Task: Print exactly those lines that run from the beginning of the data to the line bearing "sc.camera=co", inclusive.

Scene modeling code data:
########################################

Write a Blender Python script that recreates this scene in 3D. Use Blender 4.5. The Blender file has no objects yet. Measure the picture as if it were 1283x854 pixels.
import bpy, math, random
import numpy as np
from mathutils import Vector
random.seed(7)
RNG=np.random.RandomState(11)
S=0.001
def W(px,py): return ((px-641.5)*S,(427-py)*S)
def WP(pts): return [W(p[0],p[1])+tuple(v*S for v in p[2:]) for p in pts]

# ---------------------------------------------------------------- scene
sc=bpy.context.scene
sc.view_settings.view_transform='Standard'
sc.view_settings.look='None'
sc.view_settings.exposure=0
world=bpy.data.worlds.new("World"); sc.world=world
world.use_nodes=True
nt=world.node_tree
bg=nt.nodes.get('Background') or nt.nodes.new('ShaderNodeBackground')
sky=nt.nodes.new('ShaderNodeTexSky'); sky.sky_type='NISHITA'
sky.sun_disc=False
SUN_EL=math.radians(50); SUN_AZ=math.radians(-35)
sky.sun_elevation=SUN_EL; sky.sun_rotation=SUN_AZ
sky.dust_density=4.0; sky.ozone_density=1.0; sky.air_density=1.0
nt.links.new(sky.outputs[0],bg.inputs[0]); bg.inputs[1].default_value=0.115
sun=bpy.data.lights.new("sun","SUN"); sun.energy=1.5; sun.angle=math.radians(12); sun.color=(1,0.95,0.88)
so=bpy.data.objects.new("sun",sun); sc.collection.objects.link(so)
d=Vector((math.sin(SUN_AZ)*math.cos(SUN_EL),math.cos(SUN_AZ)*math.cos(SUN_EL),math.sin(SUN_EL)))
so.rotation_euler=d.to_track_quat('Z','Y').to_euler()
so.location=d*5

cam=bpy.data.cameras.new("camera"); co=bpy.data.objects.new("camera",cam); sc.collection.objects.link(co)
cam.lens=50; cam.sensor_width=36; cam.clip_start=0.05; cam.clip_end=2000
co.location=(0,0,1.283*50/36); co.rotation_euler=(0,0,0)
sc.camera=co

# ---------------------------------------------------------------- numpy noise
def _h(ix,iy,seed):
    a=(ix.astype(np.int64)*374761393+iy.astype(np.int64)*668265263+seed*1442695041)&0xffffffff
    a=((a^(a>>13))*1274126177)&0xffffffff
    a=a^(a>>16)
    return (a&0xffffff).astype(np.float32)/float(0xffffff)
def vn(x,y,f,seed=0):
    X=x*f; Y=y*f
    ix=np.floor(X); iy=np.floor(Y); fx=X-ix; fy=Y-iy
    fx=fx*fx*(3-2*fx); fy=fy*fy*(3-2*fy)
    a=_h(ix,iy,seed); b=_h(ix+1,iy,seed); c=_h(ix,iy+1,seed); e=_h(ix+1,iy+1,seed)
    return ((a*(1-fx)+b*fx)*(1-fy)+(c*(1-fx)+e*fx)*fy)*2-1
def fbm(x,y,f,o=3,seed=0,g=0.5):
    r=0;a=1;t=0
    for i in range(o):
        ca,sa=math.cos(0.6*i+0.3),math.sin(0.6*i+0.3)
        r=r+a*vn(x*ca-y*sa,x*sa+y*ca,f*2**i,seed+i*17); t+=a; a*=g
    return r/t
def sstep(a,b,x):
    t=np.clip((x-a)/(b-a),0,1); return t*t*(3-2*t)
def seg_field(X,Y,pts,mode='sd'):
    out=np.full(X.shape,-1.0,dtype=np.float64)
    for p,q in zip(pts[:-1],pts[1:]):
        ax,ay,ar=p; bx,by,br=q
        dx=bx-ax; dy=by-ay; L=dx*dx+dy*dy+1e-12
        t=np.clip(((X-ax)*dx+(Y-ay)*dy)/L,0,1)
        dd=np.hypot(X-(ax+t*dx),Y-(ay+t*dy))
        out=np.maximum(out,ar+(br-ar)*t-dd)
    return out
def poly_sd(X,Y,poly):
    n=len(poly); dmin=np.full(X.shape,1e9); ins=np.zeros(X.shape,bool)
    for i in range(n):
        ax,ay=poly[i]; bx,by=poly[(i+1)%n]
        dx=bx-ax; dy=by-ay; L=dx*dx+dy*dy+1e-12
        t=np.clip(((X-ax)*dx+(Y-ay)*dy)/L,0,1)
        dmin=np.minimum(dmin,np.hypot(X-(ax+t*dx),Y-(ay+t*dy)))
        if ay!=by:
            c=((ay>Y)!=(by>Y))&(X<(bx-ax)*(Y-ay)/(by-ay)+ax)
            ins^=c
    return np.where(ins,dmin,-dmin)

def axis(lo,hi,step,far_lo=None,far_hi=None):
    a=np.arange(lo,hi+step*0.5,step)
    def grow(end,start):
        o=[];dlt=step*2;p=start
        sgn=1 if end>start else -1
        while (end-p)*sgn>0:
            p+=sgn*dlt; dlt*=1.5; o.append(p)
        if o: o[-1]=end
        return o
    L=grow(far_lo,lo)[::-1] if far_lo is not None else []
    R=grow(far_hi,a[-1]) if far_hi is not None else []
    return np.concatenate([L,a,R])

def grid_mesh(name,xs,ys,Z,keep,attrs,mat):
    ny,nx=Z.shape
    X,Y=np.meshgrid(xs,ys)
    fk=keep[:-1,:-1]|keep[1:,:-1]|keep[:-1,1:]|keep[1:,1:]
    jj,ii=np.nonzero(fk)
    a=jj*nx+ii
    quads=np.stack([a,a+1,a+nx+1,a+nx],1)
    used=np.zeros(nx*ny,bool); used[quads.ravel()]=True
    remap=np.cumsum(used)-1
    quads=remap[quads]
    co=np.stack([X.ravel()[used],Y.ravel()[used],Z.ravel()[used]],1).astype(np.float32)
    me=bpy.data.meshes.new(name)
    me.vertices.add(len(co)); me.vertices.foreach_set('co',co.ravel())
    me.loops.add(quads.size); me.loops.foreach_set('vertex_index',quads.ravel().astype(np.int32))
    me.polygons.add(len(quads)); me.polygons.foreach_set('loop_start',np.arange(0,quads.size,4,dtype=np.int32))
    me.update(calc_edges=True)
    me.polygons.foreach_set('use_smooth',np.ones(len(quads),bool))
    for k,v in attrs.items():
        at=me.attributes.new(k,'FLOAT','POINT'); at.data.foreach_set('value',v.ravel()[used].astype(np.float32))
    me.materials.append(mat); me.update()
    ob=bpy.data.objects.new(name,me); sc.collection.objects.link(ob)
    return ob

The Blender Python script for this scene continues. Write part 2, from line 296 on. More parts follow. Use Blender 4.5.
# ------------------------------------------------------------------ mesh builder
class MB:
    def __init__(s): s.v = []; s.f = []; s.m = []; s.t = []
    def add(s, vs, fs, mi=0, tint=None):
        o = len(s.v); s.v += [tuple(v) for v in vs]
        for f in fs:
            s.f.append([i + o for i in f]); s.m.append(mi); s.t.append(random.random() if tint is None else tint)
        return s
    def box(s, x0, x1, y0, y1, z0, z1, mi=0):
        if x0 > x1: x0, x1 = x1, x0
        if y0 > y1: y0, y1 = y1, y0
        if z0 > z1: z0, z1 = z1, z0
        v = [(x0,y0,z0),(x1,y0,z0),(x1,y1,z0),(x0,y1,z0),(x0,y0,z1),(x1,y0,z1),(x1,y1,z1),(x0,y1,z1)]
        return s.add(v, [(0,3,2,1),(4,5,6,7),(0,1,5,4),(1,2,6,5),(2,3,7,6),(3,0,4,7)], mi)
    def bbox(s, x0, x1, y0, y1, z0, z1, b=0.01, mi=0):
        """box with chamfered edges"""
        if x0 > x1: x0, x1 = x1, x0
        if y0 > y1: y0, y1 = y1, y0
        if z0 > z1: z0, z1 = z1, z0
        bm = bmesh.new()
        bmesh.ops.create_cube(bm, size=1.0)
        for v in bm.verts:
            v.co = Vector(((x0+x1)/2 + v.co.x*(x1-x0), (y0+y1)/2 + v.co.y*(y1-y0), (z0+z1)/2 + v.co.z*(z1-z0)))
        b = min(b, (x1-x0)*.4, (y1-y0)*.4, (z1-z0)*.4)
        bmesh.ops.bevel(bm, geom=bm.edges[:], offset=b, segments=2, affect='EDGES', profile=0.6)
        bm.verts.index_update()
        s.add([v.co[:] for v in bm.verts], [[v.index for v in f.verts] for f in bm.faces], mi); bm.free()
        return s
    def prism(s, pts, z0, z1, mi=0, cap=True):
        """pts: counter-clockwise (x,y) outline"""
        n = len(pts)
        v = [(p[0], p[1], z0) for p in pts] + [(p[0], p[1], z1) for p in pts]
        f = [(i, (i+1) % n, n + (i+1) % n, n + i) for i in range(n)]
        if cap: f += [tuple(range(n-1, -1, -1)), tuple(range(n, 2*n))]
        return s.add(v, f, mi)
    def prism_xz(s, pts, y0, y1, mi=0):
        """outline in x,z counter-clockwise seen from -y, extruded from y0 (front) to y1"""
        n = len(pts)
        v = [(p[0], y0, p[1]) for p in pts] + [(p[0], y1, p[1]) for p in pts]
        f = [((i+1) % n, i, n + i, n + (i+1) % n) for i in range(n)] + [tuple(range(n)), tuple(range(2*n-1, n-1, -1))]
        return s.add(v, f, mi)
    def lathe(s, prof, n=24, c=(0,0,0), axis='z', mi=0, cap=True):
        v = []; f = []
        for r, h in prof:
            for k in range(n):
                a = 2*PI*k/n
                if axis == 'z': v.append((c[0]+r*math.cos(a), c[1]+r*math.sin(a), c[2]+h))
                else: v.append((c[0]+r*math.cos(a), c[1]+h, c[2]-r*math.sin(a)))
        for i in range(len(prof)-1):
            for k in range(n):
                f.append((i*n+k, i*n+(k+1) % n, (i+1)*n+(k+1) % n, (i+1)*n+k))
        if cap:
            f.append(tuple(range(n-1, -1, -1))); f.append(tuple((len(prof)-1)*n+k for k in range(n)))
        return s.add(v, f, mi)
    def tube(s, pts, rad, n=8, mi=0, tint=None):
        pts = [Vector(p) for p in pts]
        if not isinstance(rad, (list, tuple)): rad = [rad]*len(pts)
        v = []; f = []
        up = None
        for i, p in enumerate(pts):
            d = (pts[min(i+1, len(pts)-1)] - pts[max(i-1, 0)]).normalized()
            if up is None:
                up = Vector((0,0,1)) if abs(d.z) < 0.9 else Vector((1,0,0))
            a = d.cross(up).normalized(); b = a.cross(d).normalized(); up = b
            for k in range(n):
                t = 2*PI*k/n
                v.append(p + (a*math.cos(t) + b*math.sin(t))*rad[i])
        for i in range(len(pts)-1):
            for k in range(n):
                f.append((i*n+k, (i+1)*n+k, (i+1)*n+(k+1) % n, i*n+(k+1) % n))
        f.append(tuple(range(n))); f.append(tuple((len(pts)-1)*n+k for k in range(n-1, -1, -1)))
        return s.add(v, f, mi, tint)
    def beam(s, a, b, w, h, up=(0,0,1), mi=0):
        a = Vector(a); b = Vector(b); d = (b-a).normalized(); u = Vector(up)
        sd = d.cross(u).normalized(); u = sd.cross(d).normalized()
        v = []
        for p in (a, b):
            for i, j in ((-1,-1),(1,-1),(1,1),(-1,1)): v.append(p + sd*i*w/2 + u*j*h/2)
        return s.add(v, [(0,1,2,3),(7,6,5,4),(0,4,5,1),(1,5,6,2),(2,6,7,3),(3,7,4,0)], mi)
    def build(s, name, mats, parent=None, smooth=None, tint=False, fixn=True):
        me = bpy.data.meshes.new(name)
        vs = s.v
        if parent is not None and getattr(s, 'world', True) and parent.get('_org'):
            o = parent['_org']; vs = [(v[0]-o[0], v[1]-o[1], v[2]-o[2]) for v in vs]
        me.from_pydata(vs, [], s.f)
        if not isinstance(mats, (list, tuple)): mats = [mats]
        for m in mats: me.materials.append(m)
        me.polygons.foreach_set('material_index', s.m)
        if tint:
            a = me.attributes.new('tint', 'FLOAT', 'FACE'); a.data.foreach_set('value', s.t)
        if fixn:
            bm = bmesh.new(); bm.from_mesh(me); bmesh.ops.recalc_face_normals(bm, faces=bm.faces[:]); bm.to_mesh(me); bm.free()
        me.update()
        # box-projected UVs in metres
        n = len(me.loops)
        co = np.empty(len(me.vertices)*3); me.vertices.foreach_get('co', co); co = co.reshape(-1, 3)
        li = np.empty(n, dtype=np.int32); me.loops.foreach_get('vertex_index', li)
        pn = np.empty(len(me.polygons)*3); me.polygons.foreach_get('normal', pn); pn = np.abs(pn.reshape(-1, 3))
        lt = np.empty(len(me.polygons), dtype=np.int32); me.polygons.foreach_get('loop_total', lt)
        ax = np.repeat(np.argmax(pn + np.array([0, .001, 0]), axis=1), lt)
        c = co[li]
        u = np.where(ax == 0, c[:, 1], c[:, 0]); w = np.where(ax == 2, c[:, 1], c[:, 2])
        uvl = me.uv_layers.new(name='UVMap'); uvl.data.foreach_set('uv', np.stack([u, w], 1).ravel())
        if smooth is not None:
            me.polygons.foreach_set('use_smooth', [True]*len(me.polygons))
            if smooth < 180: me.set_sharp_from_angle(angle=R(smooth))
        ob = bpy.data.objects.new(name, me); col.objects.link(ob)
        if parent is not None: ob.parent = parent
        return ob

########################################

Response:
Write a Blender Python script that recreates this scene in 3D. Use Blender 4.5. The Blender file has no objects yet. Measure the picture as if it were 1283x854 pixels.
import bpy, math, random
import numpy as np
from mathutils import Vector
random.seed(7)
RNG=np.random.RandomState(11)
S=0.001
def W(px,py): return ((px-641.5)*S,(427-py)*S)
def WP(pts): return [W(p[0],p[1])+tuple(v*S for v in p[2:]) for p in pts]

# ---------------------------------------------------------------- scene
sc=bpy.context.scene
sc.view_settings.view_transform='Standard'
sc.view_settings.look='None'
sc.view_settings.exposure=0
world=bpy.data.worlds.new("World"); sc.world=world
world.use_nodes=True
nt=world.node_tree
bg=nt.nodes.get('Background') or nt.nodes.new('ShaderNodeBackground')
sky=nt.nodes.new('ShaderNodeTexSky'); sky.sky_type='NISHITA'
sky.sun_disc=False
SUN_EL=math.radians(50); SUN_AZ=math.radians(-35)
sky.sun_elevation=SUN_EL; sky.sun_rotation=SUN_AZ
sky.dust_density=4.0; sky.ozone_density=1.0; sky.air_density=1.0
nt.links.new(sky.outputs[0],bg.inputs[0]); bg.inputs[1].default_value=0.115
sun=bpy.data.lights.new("sun","SUN"); sun.energy=1.5; sun.angle=math.radians(12); sun.color=(1,0.95,0.88)
so=bpy.data.objects.new("sun",sun); sc.collection.objects.link(so)
d=Vector((math.sin(SUN_AZ)*math.cos(SUN_EL),math.cos(SUN_AZ)*math.cos(SUN_EL),math.sin(SUN_EL)))
so.rotation_euler=d.to_track_quat('Z','Y').to_euler()
so.location=d*5

cam=bpy.data.cameras.new("camera"); co=bpy.data.objects.new("camera",cam); sc.collection.objects.link(co)
cam.lens=50; cam.sensor_width=36; cam.clip_start=0.05; cam.clip_end=2000
co.location=(0,0,1.283*50/36); co.rotation_euler=(0,0,0)
sc.camera=co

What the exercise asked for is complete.